Album: Field Music - Making a New World | reviews, news & interviews
Album: Field Music - Making a New World
Album: Field Music - Making a New World
Audacious concept album examining the still-extant ripples of World War One
“Only in a Man’s World” is a snappy pop-funk nugget with an Eighties feel. There’s a kinship with Peter Gabriel and “Once in a Lifetime” Talking Heads. Its lyrics though are something else. They begin by asking “Why should a woman feel ashamed?” and go on to address why necessary items associated with periods are deemed a luxury by the tax regimen.
That Field Music’s seventh album proper is about more than its musical framework is made obvious by “Only in a Man’s World”, its 17th track. Elsewhere, there’s lyrics about the development of skin graft procedures and how they led to the first surgical gender reassignment. “Money is a Memory” paints a picture of the government administrator charged in 2010 with making Germany’s final war reparation payment, as stipulated in the 1919 Treaty of Versailles. Overall, Making a New World pivots on what continues rippling outwards from World War One. Not anniversaries, but actions, events and day-to-day processes rooted in what happened between 1914 and 1918.

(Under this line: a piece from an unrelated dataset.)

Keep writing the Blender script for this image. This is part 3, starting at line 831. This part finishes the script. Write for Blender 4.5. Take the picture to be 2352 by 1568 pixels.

Making a New World is a self-generated concept album – their 2015 soundtrack album to the film Drifters was a form of concept album too – and is in line with band mainstay David Brewis’s recent Donald Trump-inspired solo album 45, made as School of Language. However, this is a band album with its basis recorded during a pair of real-time run throughs in one day. All tracks are credited as written by the musicians heard: David, his brother Peter, keyboard player Liz Corney, guitarist Kevin Dosdale and bassist Andrew Lowther.
While Making a New World is less clipped and funk-indebted throughout than its predecessor Open Here and more warmly organic sounding than 2012’s Plumb it – notwithstanding the conceptual framework – sums-up the band to date. Fifteen years after their first release, Field Music have fashioned an entry point into their oeuvre.